Akademisyenlerden Can Candan’a destek

Boğaziçi Üniversitesi akademisyenleri, kayyım rektör Melih Bulu’nun yerine getirilen Naci İnci’nin, Can Candan’ın görevine son vermesini protesto etti.

Boğaziçi Üniversitesi akademisyenleri, kayyım rektör Melih Bulu’nun yerine getirilen yardımcısı Naci İnci’nin, Batı Dilleri ve Edebiyatları Bölümü Öğretim Görevlisi Can Candan’ın işine son vermesini protesto etti.

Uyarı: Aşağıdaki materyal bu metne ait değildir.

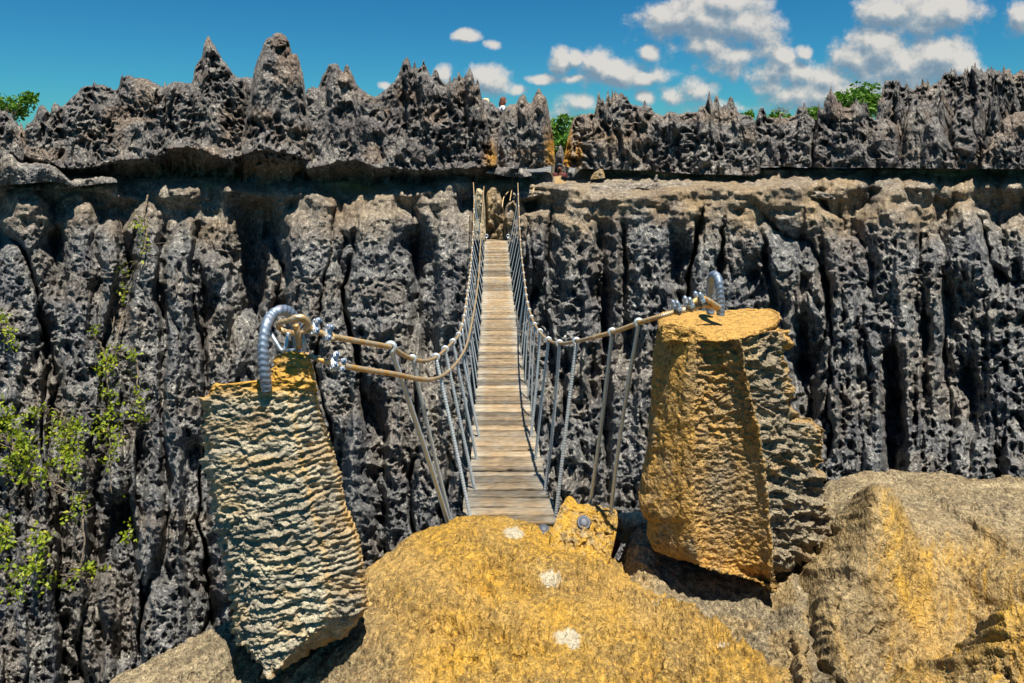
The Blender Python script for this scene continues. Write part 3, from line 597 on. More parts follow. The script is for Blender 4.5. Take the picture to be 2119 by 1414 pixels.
GR = swell('rock_shoulder', [(1560, 1240), (1620, 1184), (1660, 1120), (1700, 1040), (1722, 1006), (1760, 990), (1800, 983), (1850, 980), (1930, 985), (2010, 996), (2060, 994), (2119, 999), (2250, 1005), (2500, 1040)],
      [(1560, 3.5), (1660, 3.9), (1730, 4.5), (1850, 4.75), (2000, 4.6), (2119, 4.45), (2500, 4.2)], [(1560, 2.55), (1700, 2.5), (1900, 2.48), (2119, 2.35), (2500, 2.2)], 1616, 2500, 2.1, .9, h_grey,
      warm_grey, 'ochre', 'grey runnelled shoulder of rock at the right', det_grey)
def det_hollow(U, V, P):
    x = P[..., 0]; y = P[..., 1]+.5*P[..., 2]
    d = .04*fbm(x/.3, y/.3, 4, 851)-.02*pits(x/.07, y/.06, 852)-.01*pits(x/.03, y/.03, 853)+.006*fbm(x/.02, y/.02, 3, 854)
    return d+.02*ridge((x+.6*y)/.09, y/.5, 2, 855)
GH = swell('rock_hollow', [(1262, 1180), (1285, 1160), (1298, 1132), (1318, 1110), (1345, 1098), (1380, 1098), (1450, 1110), (1560, 1140), (1640, 1180), (1668, 1215), (1690, 1300), (1740, 1420)],
      [(1262, 4.05), (1330, 3.98), (1450, 3.92), (1600, 3.7), (1690, 3.3)], [(1262, 2.9), (1450, 2.85), (1600, 2.75), (1690, 2.62)], 1262, 1740, 2.0, 1.0,
      lambda U, V: -.06*np.exp(-((U-1520)/90.)**2-((V-1290)/60.)**2)+.07*np.exp(-((U-1335)/40.)**2-((V-1150)/60.)**2),
      lambda U, V: .15+.2*sst(.5, .8, vn(U/60., V/40., 850))+.5*np.exp(-((U-1275)/16.)**2-((V-1150)/26.)**2), 'ochre', 'dark hollow of rock beneath the big standing stone', det_hollow)
def ground_at(u, v):
    us, V, P = GM; i = int(np.clip(np.searchsorted(us, u), 1, len(us)-2)); j = int(np.clip(np.searchsorted(V[:, i], v), 1, len(V)-2)); return P[j, i]
o = relief('stone_shelf', [(1244, 1085), (1262, 1070), (1285, 1062), (1310, 1060), (1345, 1058), (1380, 1056), (1400, 1066)], [(1244, 1110), (1290, 1126), (1340, 1118), (1400, 1100)], 4.2, R=30, bulge=.10, th=.2, seed=560, pit=.06, flute=.08, amp=.12, mat='pale', step=1.8, warmf=lambda U, V: .1+.5*sst(1098, 1116, V))
tag(o, 'pale flat shelf of stone beside the big standing stone', 'stone shelf')

# ---------------------------------------------------------------- standing stones
def ring_body(name, rows, D0, section, nring, nrow, detail, warmfun, mat, parent, lean=.13, warp=None):
    """rows: (row, left column, right column) of the outline at distance D0; section(f): closed outline (s across, d metres behind D0)."""
    rows = np.array(rows, float); v = np.linspace(rows[0, 0], rows[-1, 0], nrow)
    xl = np.interp(v, rows[:, 0], rows[:, 1]); xr = np.interp(v, rows[:, 0], rows[:, 2]); P = np.zeros((nrow, nring, 3)); S = np.zeros((nrow, nring))
    for i in range(nrow):
        sec = np.array(section(v[i]), float); sec = np.vstack([sec, sec[:1]])
        L = np.concatenate([[0], np.cumsum(np.hypot(np.diff(sec[:, 0])*(xr[i]-xl[i])*D0/F+1e-6, np.diff(sec[:, 1])))]); q = np.linspace(0, L[-1], nring, endpoint=False)
        s = np.interp(q, L, sec[:, 0]); d = np.interp(q, L, sec[:, 1])
        k = np.array([.25, .5, .25])
        for _ in range(2):
            s = .25*np.roll(s, 1)+.5*s+.25*np.roll(s, -1); d = .25*np.roll(d, 1)+.5*d+.25*np.roll(d, -1)
        u = xl[i]+s*(xr[i]-xl[i])
        Dl = D0+lean*(1-(v[i]-v[0])/(v[-1]-v[0]))
        P[i, :, 0] = (u-CX)*(Dl+np.clip(d, 0, .25))/F; P[i, :, 1] = Dl+d; P[i, :, 2] = (VH-v[i])*(Dl+np.clip(d, 0, .25))/F; S[i] = s
    V = np.repeat(v[:, None], nring, 1); U = CX+P[..., 0]*F/P[..., 1]
    if warp is not None: P[..., 2] += warp(U, V)
    N = np.cross(np.roll(P, -1, 1)-np.roll(P, 1, 1), np.gradient(P, axis=0)); N /= np.maximum(np.linalg.norm(N, axis=-1, keepdims=True), 1e-9)
    c = P.mean(axis=1, keepdims=True); sg = np.sign((N*(P-c)).sum(-1).mean()); N = N*sg
    P = P+N*detail(U, V, P, S)[..., None]
    w = warmfun(U, V, S)
    top = [P[0].mean(0)+(P[0]-P[0].mean(0))*k for k in (.0, .3, .6, .85)]; bot = [P[-1].mean(0)+(P[-1]-P[-1].mean(0))*k for k in (.85, .5, .0)]
    for k, t in enumerate(top): t[:, 2] += .006*fbm(t[:, 0]/.03, t[:, 1]/.03, 3, 905)
    P = np.concatenate([np.array(top), P, np.array(bot)], 0); w = np.concatenate([w[:1]]*4+[w]+[w[-1:]]*3, 0)
    q = grid_quads(P.shape[0], nring, wrap_c=True)
    if sg < 0: q = q[:, ::-1]
    return link(name, fast_mesh(name, P, q, {'warm': w}), M[mat], parent)

def lsec(v):
    k = np.interp(v, [728, 784, 789, 802, 850, 900], [.28, .30, .16, .22, .7, 1])
    return [(a, b*k) for a, b in [(0, .22), (.015, .10), (.06, .02), (.14, 0), (.40, -.01), (.70, -.015), (.76, .0), (.90, .07), (.975, .13), (1, .19), (.97, .30), (.8, .36), (.2, .36), (.03, .30)]]
def blade2(v, u): return 1-np.abs(2*vn(u/70., v/9.5, 929)-1)
def ldet(U, V, P, S):
    front = sst(.02, .12, S)*(1-sst(.9, 1.02, S)); body = sst(800, 850, V-.12*(U-560))
    su = U+8*fbm(U/50., V/50., 3, 911); sv = V+9*fbm(U/70., V/60., 3, 912)
    ph = (sv+.20*(U-560)*sst(850, 1000, V)+.02*U)/24.+1.3*vn(U/120., V/220., 913)+.35*fbm(U/24., V/30., 2, 925); pz = ph % 1.
    saw = np.where(pz < .74, pz/.74, (1-pz)/.26)
    idx = np.floor(ph)
    a = np.clip(-.25+1.9*vn(U/70., idx*1.7+V/400., 914), 0, 1.3)*front*(1-.6*sst(.72, .80, S))*body*(.40+.60*sst(.10, .38, S+.10*fbm(U/40., V/60., 2, 932)))
    d = .0145*a*(saw-.5)+.007*front*body*(blade2(sv+.22*U, U)-.5)
    rip = (sv*1.0+.3*U)/13.+.5*fbm(U/30., V/30., 2, 926)
    d += .006*sst(.70, .78, S)*np.sin(rip*2*math.pi)*(.3+vn(U/30., V/30., 915))*body
    d -= (.020*pits(su/26., sv/13., 916, .1, .5, .4)+.010*pits(su/11., sv/7., 917, .1, .5, .6))*front
    d += .014*fbm(U/60., V/60., 4, 918)+.008*fbm(U/11., V/8., 3, 919, .65)
    edge = 1-sst(.0, .07, S)
    d += edge*(.03*(ridge(V/30., V*0+2., 2, 920)-.5)+.015*fbm(V/9., U/20., 3, 921))
    rough = sst(1000, 1120, V)*(1-sst(470+.10*(V-1000), 530+.16*(V-1000), U))
    d -= rough*(.022*pits(U/12., V/12., 922, .1, .5, .85)+.01)
    d += (1-body)*(.010*fbm(U/30., V/22., 4, 927)-.005*pits(U/14., V/12., 928))
    return d
root = empty('standing_stone', tuple(W(600, 1360, 3.05))); tag(root, 'leaning tan stone with horizontal ripples, its hoop holding two cables', 'standing stone', 'cable anchor stones')
def keep_parent(o, p):
    o.parent = p; o.matrix_parent_inverse = Matrix.Translation(-Vector(p.location)); return o
LST = root
o = ring_body('stone_body', [(728, 588, 622), (735, 576, 634), (748, 569, 641), (762, 564, 647), (778, 559, 651), (786, 552, 653), (789, 535, 654), (792, 470, 655), (797, 440, 656), (806, 428, 658), (830, 412, 663), (850, 419, 668), (880, 421, 677), (900, 417, 682), (925, 421, 688), (960, 418, 696), (1000, 427, 708), (1060, 432, 722), (1100, 440, 738), (1150, 448, 748), (1200, 455, 756), (1240, 462, 760), (1262, 466, 756), (1285, 468, 740), (1305, 466, 722), (1325, 470, 696), (1345, 480, 662), (1360, 505, 632), (1375, 530, 604), (1390, 540, 575), (1405, 548, 562)],
              2.80, lsec, 360, 520, ldet, lambda U, V, S: np.clip(.03+.75*(1-sst(790, 842, V))+.4*np.exp(-((S-.01)/.05)**2)*(1-sst(860, 960, V))+.38*np.exp(-((S-.985)/.025)**2)+.22*sst(.55, .8, vn(U/60., V/25., 931))+.3*np.exp(-((S-.75)/.02)**2), 0, 1), 'stand', None)
keep_parent(o, root)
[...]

Üniversitenin Güney Kampüsü Meydanı’nda yapılan açıklamada, üniversite ve bileşenlerine danışılmadan rektör atanmasının akademik özgürlük ve özerkliğe müdahale olduğu belirtildi.

İlk icraat görevden alma

Bu duruma 16 Temmuz’da bir yenisinin eklendiği kaydedilen açıklamada, “16 Temmuz günü, Batı Dilleri ve Edebiyatları Bölümü’nde 14 yıldır ders veren öğretim görevlisi Can Candan, hiçbir akademik usule uymayan bir tavır ve hukuksal olarak sorunlu bir şekilde asılsız gerekçeler gösterilerek görevden alındı” ifadelerine yer verildi.

Hukuka aykırı

Akademisyenlerin bu şekilde görevden alınmasının hukuka aykırı olduğu belirten açıklamada, “Aynı gün Boğaziçi Üniversitesi rektörlüğüne aday olduğunu açıklayan İnci, bundan önce de sekiz yıldır Batı Dilleri ve Edebiyatları Bölümü’nde ders veren öğretim görevlisi Feyzi Erçin’in yaz ve güz dönemlerinde vereceği dersleri onaylamamış ve sonrasında Erçin’in üniversitemizde ders vermesinin uygun olmadığını ifade ederek işine son vermişti. Üniversitemizde ders verecek akademisyenler, ilgili bölüm ve fakültelerin detaylı inceleme ve değerlendirmeleri neticesinde belirlenir. Akademisyenlerimizin bu şekilde görevden alınması, ne hukukla ne de üniversite senatomuzun 2012 yılında belirlediği ilkeler ile bağdaşmaktadır” denildi.

‘Takipçisi olacağız’

Görevden almanın demokratik üniversitenin ruhuna aykırı olduğu ifade edilen açıklamada, şunlar kaydedildi: “Tek amaçları üniversitemizin kurumsal özerkliğini ve bilimsel özgürlüğünü korumak olan, bunu yaparken meşruiyet zemini dışına çıkmayan ve anayasal haklarını kullanan Can Candan ve Feyzi Erçin hocalarımız hakkında verilen kararların; liyakati, demokratik katılımı ve rızaya dayanan esasları hiçe sayan bir yönetim anlayışının tezahürü olduğunu düşünüyor ve demokratik üniversite ruhuna aykırı olan bu yönetim anlayışının kurumsal yıkımı derinleştireceğine inanıyoruz. Üniversite senatomuzun 2012 ilkelerinden vazgeçmeyen Boğaziçi Üniversitesi akademisyenleri olarak, bu haksız uygulamaları kabul etmiyor, hocalarımızın yanında olduğumuzu ve sürecin yasal takipçisi olacağımızı kamuoyuna saygıyla duyuruyoruz.”